The fishhead for shads can be worked violently and allowed to sink slowly. This makes them particularly deadly on flathead in shallow water. The finesse resin heads are perfect for light line estuary work on all the usual plastic-eating suspects.
Swinging Heads
New to the market are the swinging heads. Basically swinging heads have the head detached from the hook via a split ring. This is ideal for deep water applications. If a standard round or finesse head is used in deep water the action of the lure is extremely unnatural and bulky. This design frees up the movement of the lure and allows heavier lead to be used without hindering the action of the lure. Current reports coming through suggest snapper are falling victim to this crafty presentation, however, it is suitable for any deep dwelling species such as mulloway, kingies or any inshore reef fish.
You can use a variety of lures with this style of jighead. The lure you use will depend on the hook configuration you select. The swinging jigs come with either standard straight-shank hooks that are suitable for most plastics or Z-type hooks such as the weedless which are ideal for stickbaits.
A standard lift and drop or erratic retrieve is suitable.
Bladed Heads
Bladed jigheads have been around now for quite some time and are a solid favourite with bass anglers on the east coast. As the name suggests, bladed jigheads have an extra appendage sprouting from the head in the form of a willow or Colorado blade. The blade gives off flash and vibration which makes it perfect for reaction strikes or when fish need to be frustrated into striking. Usually the bladed jigheads are based on a round head configuration.
Typically on lighter heads a willow leaf is employed. It is the subtler of the two types and isn’t as obtrusive and unwieldy. I like to use them on flathead in the estuaries or, as suggested, for bass or EPs. They were once used to target bream as well but I believe there are far better presentations for these blighters.

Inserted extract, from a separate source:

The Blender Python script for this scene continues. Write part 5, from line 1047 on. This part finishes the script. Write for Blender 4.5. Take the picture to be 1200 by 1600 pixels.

On heavier heads the Colorado blade is used to create a larger profile and cause greater disturbance for species such as Murray cod, golden perch and barra.
There are a number of applications and retrieves that you can use with bladed jigheads. You can straight retrieve like you do with spinnerbaits, hop the lure off the bottom or “whipping” shads for a seductive flash on the drop.
Bibbed Heads
Bibbed heads should rate some mention too. These are not widespread but have been in existence for quite a while. They have a bib on the head similar to that of a diving crankbait. The most famous is the Scrounger (above). Like hard-bods, the bib imparts the action even though it is mated to a lead head. The onus of this presentation is to straight-retrieve to get the lure working. On the pause the lure flutters to the bottom. Rod work from the angler can keep the lure at the desired depth.